In fuori onda simili sono cascati tutti (da Emilio Fede a Flavio Insinna, e mille altri); semmai, le uniche cose che mi meravigliano sono come ci sia cascato anche lui, visti i precedenti eccellenti di cui sopra, e come sino ad oggi non ci sia cascato anche io, che gli studi televisivi li frequento stabilmente da anni, e che cazzeggio come, e a volte peggio di Giambruno. Cui, diciamo la verità, non si perdona di essere (l’ex) compagno della premier Giorgia Meloni. Altrimenti i suoi fuorionda, che – ribadisco – non sono certo dichiarazioni, non creerebbero tanta ipocrita indignazione, e forse nemmeno troverebbero pubblicazione.

Davvero si deve rispondere pubblicamente di una battuta fatta in privato, giacché di pubblico c’è, giustamente, solo quello che va in onda?
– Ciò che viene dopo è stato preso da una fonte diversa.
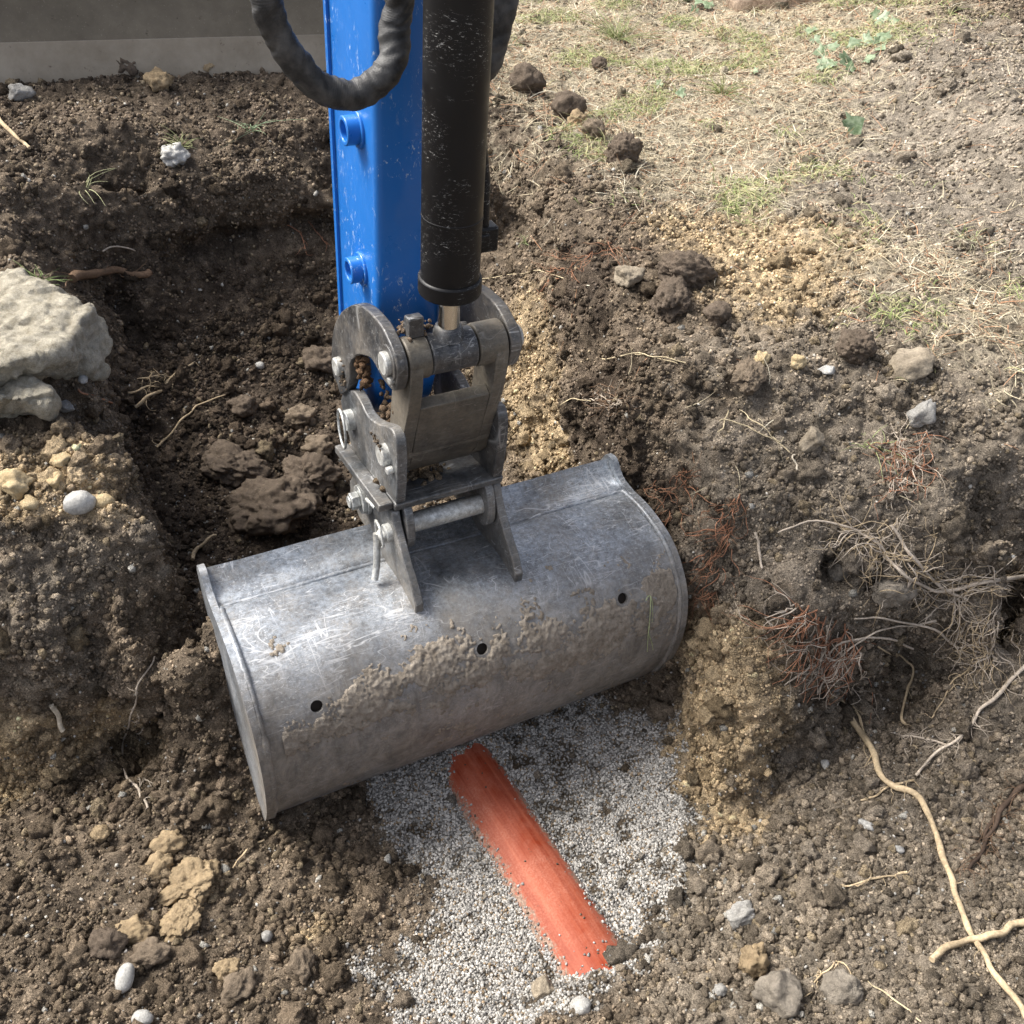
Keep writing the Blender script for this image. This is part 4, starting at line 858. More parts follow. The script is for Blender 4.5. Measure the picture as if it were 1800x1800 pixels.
R3 = [
 ('pebble', 142, 893, 24, 'largest white pebble on the left bank edge', M_PEB, 1, (1.05, .8, .8), .12, .25, 'pebble', 3, .3),
 ('pebble', 184, 888, 16, 'smooth yellow pebble beside the white pebble on the left bank', M_YEL, 2, (1.1, .8, .8), .1, .25, 'pebble', 3, .2),
 ('stone', 108, 815, 19, 'pale yellow stone set in ochre soil below the two slabs', M_YEL, 3, (1, .8, .8), .3, .3, 'stone', 4, .4),
 ('stone', 103, 850, 20, 'pale wedge-shaped stone above the white pebble', M_YEL, 4, (1, .8, .8), .3, .3, 'stone', 4, 1.2),
 ('stone', 24, 862, 27, 'large rough yellow-brown stone at the left edge of the bank', M_YEL, 5, (1, .85, .85), .35, .3, 'stone', 4, .1),
 ('stone', 56, 887, 14, 'small round yellow-brown stone left of the white pebble', M_YEL, 6, (1, .9, .8), .25, .3, 'stone', 3, 0),
 ('stone', 110, 720, 14, 'rough grey stone right of the lower slab', M_GREY, 7, (1.2, .8, .7), .3, .3, 'stone', 4, 0),
 ('pebble', 147, 670, 9, 'small white pebble just below the shaded face of the big slab', M_PEB, 8, (.8, 1, .8), .15, .25, 'pebble', 3, 0),
 ('pebble', 221, 1723, 18, 'oval white and grey pebble at the lower left', M_PEB, 9, (.75, 1.25, .7), .1, .25, 'pebble', 3, .1),
 ('pebble', 251, 1794, 14, 'cream pebble cut by the bottom edge of the photo', M_PEB, 10, (1.1, .9, .8), .12, .25, 'pebble', 3, .1),
 ('clod', 330, 1560, 46, 'biggest ochre clod on the trench floor left of the gravel', M_CO, 11, (.95, .8, .42), .5, .3, 'soil clod', 5, .5),
 ('clod', 322, 1620, 34, 'flat ochre clod leaning below the biggest one', M_CO, 12, (1, .8, .45), .5, .3, 'soil clod', 5, 1.5),
 ('clod', 296, 1488, 24, 'ochre clod on top of the ochre heap', M_CO, 13, (1, .9, .7), .45, .3, 'soil clod', 4, .5),
 ('clod', 281, 1528, 22, 'rounded ochre clod at the left side of the ochre heap', M_CO, 14, (1, .85, .7), .4, .3, 'soil clod', 4, .9),
 ('clod', 234, 1645, 26, 'ochre and brown clod lower left of the ochre heap', M_CO, 15, (1, .8, .6), .5, .3, 'soil clod', 4, .2),
 ('clod', 190, 1665, 26, 'dark brown clod beside the ochre clod at lower left', M_CD, 16, (1, .9, .7), .45, .3, 'soil clod', 4, .2),
 ('clod', 262, 1680, 26, 'brown clod just above the oval white pebble', M_CB, 17, (1.1, .8, .6), .45, .3, 'soil clod', 4, .2),
 ('clod', 180, 1468, 15, 'lone round ochre clod on the dark floor left of the heap', M_CO, 18, (1, .9, .8), .35, .3, 'soil clod', 4, .2),
 ('clod', 403, 1708, 20, 'ochre-streaked clod at the lower left of the gravel', M_CO, 19, (1, .9, .8), .4, .3, 'soil clod', 4, .2),
 ('clod', 530, 1700, 22, 'brown clod with a pale tip beside the gravel edge', M_CB, 20, (.9, 1.1, .8), .5, .3, 'soil clod', 4, .2),
 ('clod', 420, 1735, 24, 'brown crumbly clod under the ochre-streaked clod', M_CB, 21, (1.1, .9, .7), .45, .3, 'soil clod', 4, 1.2),
 ('pebble', 469, 1648, 9, 'small grey round pebble between the clods and the gravel', M_GREY, 22, (1, 1, .9), .15, .25, 'pebble', 3, 0),
 ('pebble', 1020, 1772, 15, 'white pebble on the soil just below the pipe end', M_PEB, 23, (1.1, 1, .8), .2, .25, 'pebble', 3, 0),
 ('stone', 955, 1745, 20, 'speckled brown-grey stone lower left of the pipe end', M_ROCK, 24, (1, 1, .8), .3, .3, 'stone', 4, 0),
 ('stone', 1372, 1752, 36, 'large rounded grey-brown stone at the bottom right', M_CG, 25, (1, .9, .95), .3, .25, 'stone', 4, 0),
 ('clod', 1320, 1700, 30, 'ochre clod standing left of the big grey-brown stone', M_CO, 26, (.7, .8, 1.2), .45, .25, 'soil clod', 4, 0),
 ('clod', 1480, 1745, 30, 'grey-brown lump right of the big grey-brown stone', M_CG, 27, (1, .8, .75), .4, .3, 'soil clod', 4, 0),
 ('stone', 1305, 1612, 27, 'grey stone lying on soil right of the gravel', M_GREY, 28, (1.15, .7, .6), .3, .3, 'stone', 4, .5),
 ('pebble', 1263, 1745, 13, 'small blue-grey stone at the foot of the ochre clod', M_GREY, 29, (1, .8, .8), .3, .3, 'pebble', 3, .5),
 ('pebble', 1523, 1453, 12, 'white chip in the middle of the right-hand floor', M_PEB, 30, (1.3, .7, .7), .3, .3, 'pebble', 3, -.5),
 ('pebble', 1575, 1493, 9, 'white chip right of and below the first white chip', M_PEB, 31, (1.2, .8, .7), .3, .3, 'pebble', 3, -.3),
 ('pebble', 1451, 1346, 9, 'pale angular chip near the foot of the root wall', M_PEB, 32, (1, .8, .7), .4, .3, 'pebble', 3, -.3),
 ('stone', 1602, 655, 38, 'large pale flat-topped stone on the right bank', M_ROCK, 33, (1.0, .8, .55), .22, .25, 'stone', 4, .2),
 ('stone', 1618, 742, 32, 'pale stone standing out of the right bank below the flat-topped one', M_GREY, 34, (.9, .7, .9), .3, .25, 'stone', 4, .9),
 ('stone', 1425, 782, 26, 'brown-grey stone stuck in the crumbling bank edge', M_ROCK, 35, (.8, .7, 1), .3, .3, 'stone', 4, .9),
 ('pebble', 1451, 655, 13, 'bluish white chip among the brown clods on the right bank', M_PEB, 36, (1.2, .8, .6), .3, .3, 'pebble', 3, .3),
 ('stone', 1104, 497, 25, 'pale stone at the top of the dark clod heap', M_ROCK, 37, (1, .8, .8), .3, .25, 'stone', 4, .3),
 ('clod', 1205, 490, 42, 'largest dark grey clod beside the ochre patch', M_CD, 38, (1.1, .8, .7), .4, .3, 'soil clod', 5, .3),
 ('clod', 1180, 535, 40, 'dark grey clod in front of the largest dark clod', M_CD, 39, (1.1, .8, .65), .45, .3, 'soil clod', 5, 1.3),
 ('clod', 1260, 560, 26, 'dark clod right of the dark clod heap', M_CD, 40, (1.1, .8, .7), .4, .3, 'soil clod', 4, 1.3),
 ('clod', 1500, 622, 34, 'big rounded dark brown clod left of the flat-topped stone', M_CD, 41, (1, .9, .8), .35, .3, 'soil clod', 5, 1.3),
 ('clod', 1312, 668, 32, 'brown clod among yellow stones on the right bank', M_CB, 42, (1.2, .8, .7), .4, .3, 'soil clod', 5, 1.3),
 ('stone', 1338, 638, 15, 'yellow stone behind the brown clod on the right bank', M_YEL, 43, (1.1, .8, .8), .3, .3, 'stone', 4, 1.3),
 ('stone', 1400, 640, 15, 'second yellow stone between the brown clod and the bluish chip', M_YEL, 44, (.9, .9, .8), .3, .3, 'stone', 4, .3),
 ('clod', 1092, 284, 27, 'round almost black clod at the edge of the dry grass', M_CD, 45, (1, 1, .9), .35, .2, 'soil clod', 5, 0),
 ('clod', 995, 203, 25, 'dark clod with a small clod beside it above the round black one', M_CD, 46, (1.1, .9, .8), .35, .2, 'soil clod', 4, 0),
 ('clod', 1043, 240, 18, 'ochre-brown clod between the two dark clods by the grass', M_CB, 47, (1, .9, .9), .4, .2, 'soil clod', 4, 0),
 ('clod', 1012, 222, 15, 'small ochre clod below the upper dark clod by the grass', M_CO, 48, (1, .9, .9), .4, .2, 'soil clod', 4, 0),
 ('clod', 1052, 121, 12, 'small dark clod lying alone in the dry grass', M_CD, 49, (1, 1, .9), .35, .2, 'soil clod', 4, 0),
 ('clod', 925, 160, 26, 'dark knobbly clod touching the cylinder side of the dry grass', M_CD, 50, (1, .9, .9), .4, .2, 'soil clod', 4, 0),
 ('stone', 34, 176, 20, 'small pale angular stone near the top left corner', M_GREY, 51, (1, .8, .8), .3, .25, 'stone', 4, 0),
 ('lime_lump', 308, 282, 20, 'crumbly white lump under a grass tuft on the spoil slope', M_PEB, 52, (1, .9, .8), .5, .3, 'lump', 4, 0),
 ('clod', 282, 152, 20, 'ochre clod on the spoil left of the hose', M_CO, 53, (1, .9, .8), .45, .3, 'soil clod', 4, 0),
 ('clod', 367, 128, 13, 'yellowish round clod by the foot of the blade', M_CO, 54, (1, .9, .9), .3, .2, 'soil clod', 4, 0),
 ('clod', 465, 104, 20, 'dark clod on the spoil crest close to the hose', M_CD, 55, (1.1, .9, .8), .45, .2, 'soil clod', 4, 0),
 ('clod', 228, 128, 22, 'dark clod on the spoil crest against the blade', M_CD, 56, (1.1, .9, .8), .45, .2, 'soil clod', 4, 0),
 ('pebble', 457, 646, 8, 'tiny white pebble in the dark far end of the trench', M_PEB, 57, (1, .9, .8), .15, .2, 'pebble', 3, 0),
 ('clod', 478, 905, 62, 'biggest dark clod just behind the bucket lip', M_CD, 58, (1.2, .9, .7), .45, .3, 'soil clod', 5, 0),
 ('clod', 545, 850, 46, 'dark clod between the biggest one and the coupler', M_CD, 59, (1, .9, .7), .45, .3, 'soil clod', 5, 0),
 ('clod', 410, 830, 44, 'dark clod left of the middle of the far trench floor', M_CD, 60, (1.1, .9, .6), .45, .3, 'soil clod', 5, 0),
 ('clod', 530, 740, 26, 'brown clod in the rubble behind the coupler', M_CB, 61, (1, .9, .7), .45, .3, 'soil clod', 4, 0),
 ('clod', 430, 720, 24, 'dark rubble clod beside the thin bent twig', M_CD, 62, (1, .9, .7), .45, .3, 'soil clod', 4, 0),
 ('clod', 565, 640, 30, 'dark clod beside the stick low in the far trench', M_CD, 63, (1, .9, .7), .45, .3, 'soil clod', 4, 0),
 ('clod', 560, 790, 24, 'brown clod directly behind the coupler side plate', M_CB, 64, (1.1, .8, .7), .45, .3, 'soil clod', 4, 0),
 ('clod', 1475, 1010, 26, 'grey-brown clod beside the dark hole in the root wall', M_CG, 66, (1, .8, .9), .4, .4, 'soil clod', 4, .2),
 ('clod', 1570, 1040, 28, 'ochre-grey clod under the roots right of the dark hole', M_CG, 67, (1.2, .8, .9), .4, .4, 'soil clod', 4, .2),
]
for a in R3: rock(*a[:5], a[5], a[6], a[7], a[8], a[9], a[10], a[11], a[12], angular=(a[0] == 'stone' or 'chip' in a[4]))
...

Io credo di no, e credo che si stia esagerando: relativamente a Giambruno, solo per acrimonia o antipatia politica verso la sua compagna; e in assoluto, se pretendiamo un rigore, una sobrietà austera e noiosissima, da chiunque abbia una minima caratura pubblica.
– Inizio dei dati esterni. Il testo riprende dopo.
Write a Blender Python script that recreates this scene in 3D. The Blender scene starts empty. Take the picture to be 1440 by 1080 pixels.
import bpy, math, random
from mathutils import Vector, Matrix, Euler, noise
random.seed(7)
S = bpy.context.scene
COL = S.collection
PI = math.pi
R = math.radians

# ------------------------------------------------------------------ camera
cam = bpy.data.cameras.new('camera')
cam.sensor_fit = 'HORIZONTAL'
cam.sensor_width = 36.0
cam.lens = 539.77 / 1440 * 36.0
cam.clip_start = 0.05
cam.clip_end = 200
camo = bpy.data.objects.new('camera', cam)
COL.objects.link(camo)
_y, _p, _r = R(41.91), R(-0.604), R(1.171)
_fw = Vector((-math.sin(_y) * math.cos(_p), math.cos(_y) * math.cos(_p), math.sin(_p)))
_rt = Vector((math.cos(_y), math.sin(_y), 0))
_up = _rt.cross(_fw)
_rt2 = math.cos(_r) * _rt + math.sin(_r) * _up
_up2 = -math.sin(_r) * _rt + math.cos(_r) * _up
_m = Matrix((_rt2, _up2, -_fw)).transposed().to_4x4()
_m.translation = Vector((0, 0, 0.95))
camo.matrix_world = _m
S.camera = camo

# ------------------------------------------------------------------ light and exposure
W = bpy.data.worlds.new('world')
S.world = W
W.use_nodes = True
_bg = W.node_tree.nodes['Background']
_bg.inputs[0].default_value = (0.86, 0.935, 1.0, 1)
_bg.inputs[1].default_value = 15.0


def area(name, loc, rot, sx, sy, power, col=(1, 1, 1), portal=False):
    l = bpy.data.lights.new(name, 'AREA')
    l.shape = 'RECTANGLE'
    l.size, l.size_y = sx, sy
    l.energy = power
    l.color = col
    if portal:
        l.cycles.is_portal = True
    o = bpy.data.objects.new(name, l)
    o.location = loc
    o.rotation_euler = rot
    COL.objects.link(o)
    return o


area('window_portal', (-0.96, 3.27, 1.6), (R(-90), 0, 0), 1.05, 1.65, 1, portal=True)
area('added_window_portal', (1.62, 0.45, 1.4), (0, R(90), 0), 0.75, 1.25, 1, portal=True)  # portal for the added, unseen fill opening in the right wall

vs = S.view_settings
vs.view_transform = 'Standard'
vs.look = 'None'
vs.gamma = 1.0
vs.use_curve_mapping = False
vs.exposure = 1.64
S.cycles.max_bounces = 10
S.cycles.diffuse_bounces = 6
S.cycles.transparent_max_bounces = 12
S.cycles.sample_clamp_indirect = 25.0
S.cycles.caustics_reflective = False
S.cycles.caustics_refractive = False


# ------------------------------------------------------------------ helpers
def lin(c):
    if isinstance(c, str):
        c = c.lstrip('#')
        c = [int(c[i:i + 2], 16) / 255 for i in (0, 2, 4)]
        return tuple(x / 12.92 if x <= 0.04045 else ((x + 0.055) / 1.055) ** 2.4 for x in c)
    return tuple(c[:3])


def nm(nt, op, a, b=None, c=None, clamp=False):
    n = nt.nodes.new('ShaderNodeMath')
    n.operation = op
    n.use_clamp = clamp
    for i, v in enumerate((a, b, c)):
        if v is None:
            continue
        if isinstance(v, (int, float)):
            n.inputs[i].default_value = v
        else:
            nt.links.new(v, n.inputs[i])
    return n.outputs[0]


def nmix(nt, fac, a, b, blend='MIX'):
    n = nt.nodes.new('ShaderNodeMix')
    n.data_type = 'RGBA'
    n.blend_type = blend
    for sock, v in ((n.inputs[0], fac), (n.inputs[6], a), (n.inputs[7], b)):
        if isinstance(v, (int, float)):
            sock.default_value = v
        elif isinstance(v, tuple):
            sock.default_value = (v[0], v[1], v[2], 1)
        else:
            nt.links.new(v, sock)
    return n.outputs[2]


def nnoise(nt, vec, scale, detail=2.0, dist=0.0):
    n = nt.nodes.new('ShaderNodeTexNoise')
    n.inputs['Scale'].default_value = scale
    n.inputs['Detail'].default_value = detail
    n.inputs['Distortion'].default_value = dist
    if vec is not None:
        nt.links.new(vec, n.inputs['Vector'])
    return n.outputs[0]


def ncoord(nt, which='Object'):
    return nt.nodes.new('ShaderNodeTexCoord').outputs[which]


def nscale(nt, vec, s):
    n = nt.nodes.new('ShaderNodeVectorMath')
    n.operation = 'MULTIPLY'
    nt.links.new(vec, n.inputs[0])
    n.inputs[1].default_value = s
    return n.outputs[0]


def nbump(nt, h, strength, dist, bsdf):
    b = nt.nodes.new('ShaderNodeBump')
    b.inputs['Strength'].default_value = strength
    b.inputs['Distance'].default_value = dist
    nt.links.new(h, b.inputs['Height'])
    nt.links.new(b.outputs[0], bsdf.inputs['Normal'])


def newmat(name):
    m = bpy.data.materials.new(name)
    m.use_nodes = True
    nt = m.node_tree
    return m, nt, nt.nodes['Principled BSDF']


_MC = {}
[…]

È incredibile come si sovrappongano il piano dell’eleganza con quello della opportunità o addirittura, anche se non è questo il caso, con quello della liceità. Io quando devo parlare a un convegno subito dopo qualcuno che non ha lasciato la platea sveglia e attenta, per recuperare la sua attenzione, faccio la seguente battuta: “Come dico sempre alla mia fidanzata quando mi metto a letto con lei: sarò breve”. Chi segue, ride. Chi non segue, si chiede cosa accada sul palco che faccia ridere gli altri, e si volta verso di me. A quel punto ho richiamato l’attenzione e comincio a parlare di quel che devo. Devo smettere?
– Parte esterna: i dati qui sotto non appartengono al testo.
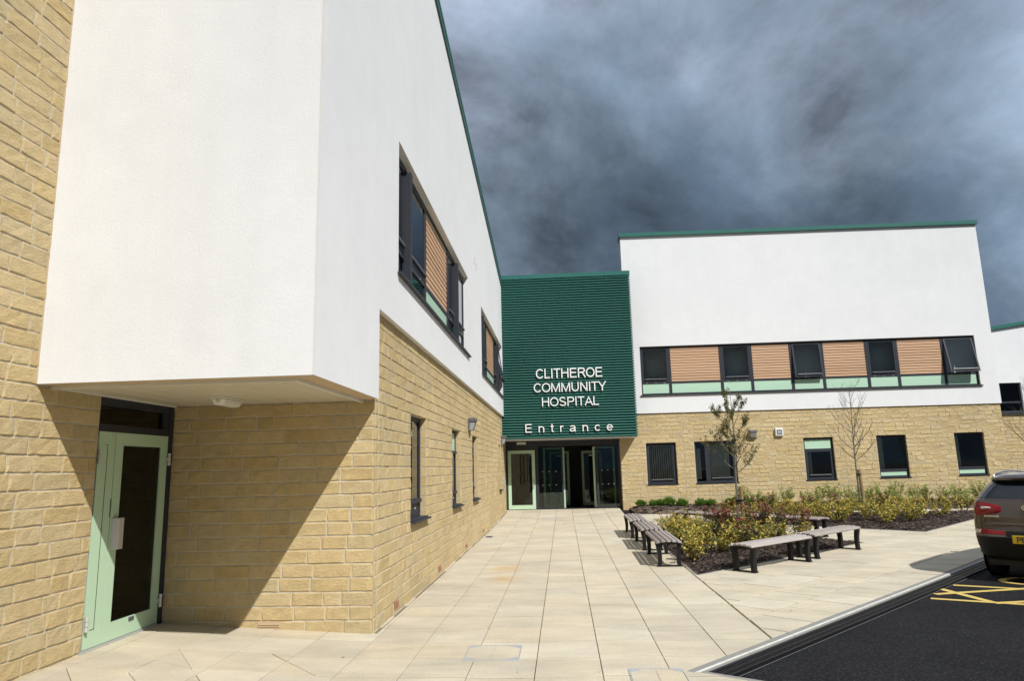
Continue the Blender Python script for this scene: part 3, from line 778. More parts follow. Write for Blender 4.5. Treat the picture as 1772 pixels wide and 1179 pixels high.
# ------------------------------------------------------------------ left wing
XB, XW, Y0, YF, XS = -2.14, -2.07, 7.97, 5.76, -4.52
LW = thing('hospital_wing', 'white-rendered two-storey wing on the left with a box overhanging the green door', 'building')
TB, TWH = TX(XB), TX(XW)
ROOF = lambda y: 10.503-.1403*(y-11.818)
HOLES = [(9.965,11.10,1.05,2.555), (13.75,14.84,1.05,2.555), (16.88,17.87,1.05,2.555), (23.9,24.63,1.05,2.555)]
B1 = (8.84,15.9,4.33,6.19); B2 = (18.6,25.2,4.30,6.13)
m = wall_sheet(MB(), TWH, YF, 25.45, 2.56, ROOF, [(7.90,26.5,1.0,3.62), B1, B2], 0, .26)
m.tquad(TWH, 7.9, 25.45, 3.62, 3.66, -.07)
TF = TY(YF)
m.add([(XS-.3,YF,2.56),(XW,YF,2.56),(XW,YF,ROOF(YF)),(XS-.3,YF,ROOF(YF))], [(0,1,2,3)])
m.add([(XW,25.45,3.62),(XB-.2,25.45,3.62),(XB-.2,25.45,ROOF(25.45)),(XW,25.45,ROOF(25.45))], [(0,1,2,3)])
m.build('rendered_wall', 'white', LW)
# corner bead seen as a fine vertical line
m = MB(); m.box((XW-.006,YF-.0035,2.56),(XW+.0035,YF+.006,11.2)); m.build('corner_bead','pvc',LW)
# roof, hidden walls and coping
m = MB(); m.add([(XW,YF,ROOF(YF)-.02),(XW,26.6,ROOF(26.6)-.02),(-13,26.6,ROOF(26.6)-.02),(-13,YF,ROOF(YF)-.02)], [(0,1,2,3)])
m.add([(-13,YF,-.1),(-13,26.6,-.1),(-13,26.6,ROOF(26.6)-.02),(-13,YF,ROOF(YF)-.02)], [(0,1,2,3)])
m.add([(-13,26.6,-.1),(XB-.3,26.6,-.1),(XB-.3,26.6,ROOF(26.6)-.02),(-13,26.6,ROOF(26.6)-.02)], [(0,1,2,3)])
m.build('roof', 'kerb', LW)
yy = [YF-.05, 9, 12, 15, 18, 21, 23.4, 25.5]
for a, b in zip(yy[:-1], yy[1:]):
    m = MB(); b2 = b-.006
    m.hexa([(XW-.3,a,ROOF(a)-.02),(XW+.055,a,ROOF(a)-.02),(XW+.055,b2,ROOF(b2)-.02),(XW-.3,b2,ROOF(b2)-.02),(XW-.3,a,ROOF(a)+.06),(XW+.055,a,ROOF(a)+.06),(XW+.055,b2,ROOF(b2)+.06),(XW-.3,b2,ROOF(b2)+.06)])
    m.hexa([(XW+.012,a,ROOF(a)-.12),(XW+.042,a,ROOF(a)-.12),(XW+.042,b2,ROOF(b2)-.12),(XW+.012,b2,ROOF(b2)-.12),(XW+.012,a,ROOF(a)-.022),(XW+.042,a,ROOF(a)-.022),(XW+.042,b2,ROOF(b2)-.022),(XW+.012,b2,ROOF(b2)-.022)])
    m.build('roof_coping', 'green', LW)
# soffit under the box
m = MB(); zs_ = 2.56
m.box((XS, YF+.004, zs_+.0), (XW-.004, YF+.16, zs_+.03)); m.box((XW-.19, YF+.162, zs_+.0), (XW-.004, 7.88, zs_+.03)); m.build('soffit_edge', 'tan', LW)
m = MB(); m.box((XS, YF+.162, zs_-.028),(XW-.195, YF+.20, zs_+.03)); m.box((XW-.232, YF+.202, zs_-.028),(XW-.195, Y0+.01, zs_+.03)); m.box((XS+.002,YF+.202,zs_-.022),(XS+.03,Y0,zs_+.01)); m.build('soffit_trim', 'pvc', LW)
sx = XS+.031; n = 9; wd = (XW-.234-sx)/n
for k in range(n):
    m = MB(); m.box((sx+wd*k+.007, YF+.203, zs_-.004), (sx+wd*(k+1)-.007, Y0+.02, zs_+.0)); m.build('soffit_board', 'cream', LW)
    if k: m = MB(); m.box((sx+wd*k-.006, YF+.203, zs_-.007), (sx+wd*k+.006, Y0+.01, zs_-.001)); m.build('soffit_bead', 'pvc', LW)
m = MB(); m.box((sx, YF+.2, zs_+.001), (XW-.2, Y0+.03, zs_+.04)); m.build('soffit_backing', 'pvc', LW)
# stonework
m = wall_sheet(MB(), TB, Y0+.012, 26.75, -.15, 3.72, HOLES, -.006, .2)
m = wall_sheet(m, TY(Y0), XS-.15, XB-.012, -.2, 2.66, [], -.006, .1)
m.build('mortar', 'mortar', LW)
BL = Bricks()
BL.wall('X', XB, lay(Y0+.058, 26.72, -.15, 3.66, HOLES, (8.17, 19.6)))
BL.wall('Y', Y0, lay(XS+.0, XB+.009, -.15, 2.58, []))
BL.build(LW, 300)
rb = MB()
T = TB
for (a, b, c, e), st in zip(HOLES, ('low_box', 'top_mint_low', 'low_box', 'low_box')):
    ground_window(LW, TB, -.11, a, b, c, e, st, .075, rb=rb)
me = rb.mesh('reveal_stone', ['brick']); o = link('reveal_stone', me, LW); o['kind'] = 'stuff'
band(LW, TWH, -.13, *B1, [('w',8.84,11.27),('p',11.27,13.57),('w',13.57,15.9)], (9.72, 14.42), 'glass')
band(LW, TWH, -.13, *B2, [('w',18.6,20.85),('p',20.85,23.15),('w',23.15,25.2,8)], (19.35, 23.95), 'glass')
for (y, z) in ((17.2, 7.0), (17.55, 6.93), (25.0, 6.9)):
    m = MB(); m.tbox(TWH, y-.03, y+.03, z-.09, z+.09, -.02, .012); m.build('wall_vent', 'alu', LW)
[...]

Allora facciamo una bella cosa: imponiamo per legge il grigiore. Puntiamo sulla tristezza, convinti della sciocchezza che essere seri ed essere seriosi coincidano (cosa assolutamente falsa). Quanto alla venatura maliziosa che qualcuno vuol dare al suo scambio con la collega Viviana Guglielmi, cui rivolge un apprezzamento sull’abito ‘blu Estoril’ (espressione secondo lui migliore di ‘blu Cina’ perché ‘a noi sta sulle palle’) e sul fatto che Viviana sia intelligentissima (“ma perché non ti ho conosciuta prima”) beh a me pare evidente che Giambruno scherzi usando dell’ironia, e che non ci possa essere nessuna malizia, visto che egli sa benissimo che col microfono aperto lo sentono tutti i cameramen e le persone presenti in regia (almeno una quindicina di persone). Dovesse fare davvero il birichino, sicuramente non lo farebbe in quella sede. Dunque rimettete in tasca il vostro perbenismo noioso e fuori luogo, e fatevi una risata.

Oppure (idea da proporre al Pd), aboliamola, la risata. Vietiamo lo scherzo, l’ilarità, la comicità e ogni battuta che non si ispirata al massimo rigor mortis. Scegliamo la tristezza come unico metro di civiltà. Dopo di che abbandoniamo l’Italia, però. Perché se ci priviamo anche del nostro essere scanzonati, ci restano solo le tasse, sempre troppe, da pagare.